How Social Movements Represent Disadvantaged Groups

S. Laurel Weldon

This is a bold and exciting book. There are many fine scholars who look at women's movements, political theorists who make claims about democracy, and policy analysts who do longitudinal treatments or cross-sectional evaluations of various policies. I know of no one, aside from Weldon, who is comfortable with all three of these roles. ---David Meyer, University of California, Irvine What role do social movements play in a democracy? In When Protest Makes Policy, political theorist S. Laurel Weldon demonstrates that social movements provide a hitherto unrecognized and untheorized form of democratic representation and thus offer significant potential for deepening democracy and overcoming social conflict. Through a series of case studies of movements conducted by women, women of color, and workers in the United States and in the OECD countries, Weldon examines processes of representation at the local, state, and national levels. She concludes that, for systematically disadvantaged groups, social movements are just as important as---if not more important than---political parties, interest groups, and the physical presence of group members in legislatures. Indeed, Weldon argues, the effectiveness of social movements suggests that we ought to promote them through public policy.
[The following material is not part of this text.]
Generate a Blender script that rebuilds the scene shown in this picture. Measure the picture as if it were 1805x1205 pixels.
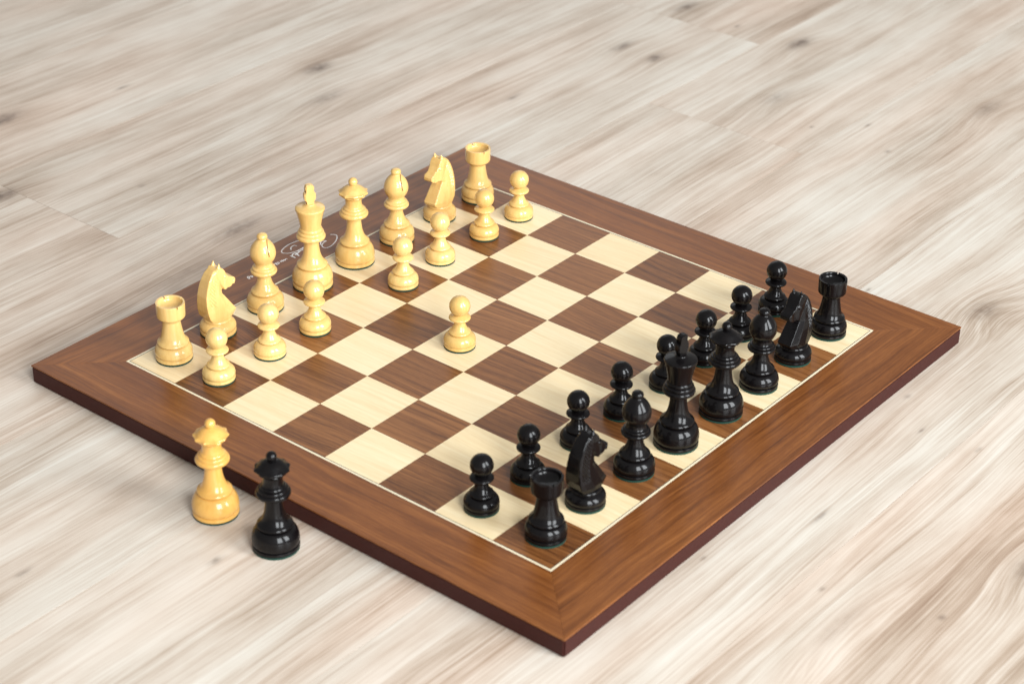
import bpy, bmesh, math, random
import numpy as np
from mathutils import Matrix, Vector

for o in list(bpy.data.objects):
    bpy.data.objects.remove(o)
scene = bpy.context.scene
COL = scene.collection
random.seed(7)

# ------------------------------------------------------------------ camera
S = 0.055            # one square, metres
TOP = 0.0165          # board top above the floor
cam_d = bpy.data.cameras.new('camera')
cam = bpy.data.objects.new('camera', cam_d)
COL.objects.link(cam)
cam.matrix_world = Matrix(((0.77615723, -0.32921555, 0.53777047, 1.14822883),
                           (0.63039449, 0.386867, -0.67300573, -0.934176816),
                           (0.0135183, 0.8613658, 0.50780529, 0.876635665 + TOP),
                           (0, 0, 0, 1)))
cam_d.sensor_width = 36
cam_d.lens = 73.04
cam_d.clip_start = 0.05
cam_d.clip_end = 50
cam_d.dof.use_dof = True
cam_d.dof.focus_distance = 1.74
cam_d.dof.aperture_fstop = 8.0
scene.camera = cam

# ------------------------------------------------------------------ light
world = bpy.data.worlds.new('World')
scene.world = world
world.use_nodes = True
bg = world.node_tree.nodes['Background']
bg.inputs['Color'].default_value = (1.0, 0.985, 0.965, 1)     # even light bounced round the white room
bg.inputs['Strength'].default_value = 0.36


def light_pane(name, loc, target, w, h, power, col=(0.93, 0.97, 1.0)):
    d = bpy.data.lights.new(name, 'AREA')
    d.shape = 'RECTANGLE'
    d.size, d.size_y = w, h
    d.energy = power
    d.color = col
    o = bpy.data.objects.new(name, d)
    COL.objects.link(o)
    o.location = loc
    z = (Vector(loc) - Vector(target)).normalized()
    o.rotation_euler = z.to_track_quat('Z', 'Y').to_euler()
    return o


BC = Vector((0.22, 0.22, TOP))
# two tall windows to the right of the camera with a pier of wall between them
WC = Vector((3.20, -0.35, 1.90))
wdir = Vector((WC.x - BC.x, WC.y - BC.y, 0)).normalized()
wside = Vector((-wdir.y, wdir.x, 0))
for k in (-1, 1):
    p = WC + wside * (1.02 * k)
    light_pane('window_or_sheen_light', p, p - wdir, 1.25, 2.90, 205)
# much weaker light added beyond the far left, for sheen on floor and frame
light_pane('window_or_sheen_light', (-2.3, 2.7, 1.7), (0.1, 0.2, 0.3), 2.4, 1.6, 12)

scene.view_settings.view_transform = 'Standard'
scene.view_settings.look = 'None'
scene.view_settings.exposure = 0.0
scene.view_settings.gamma = 1.0
scene.view_settings.use_curve_mapping = False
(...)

Yet using government policy to catalyze what must be independent movements is a tricky business, fraught with tensions. Weldon proposes that one way to spark such movements is the creation of an advocacy state: a state aimed at furthering the mobilization of marginalized groups both within the governing bodies and in civil society. She concludes with specific policy recommendations for improving the representation of marginalized groups. S. Laurel Weldon is Professor of political science at Purdue University.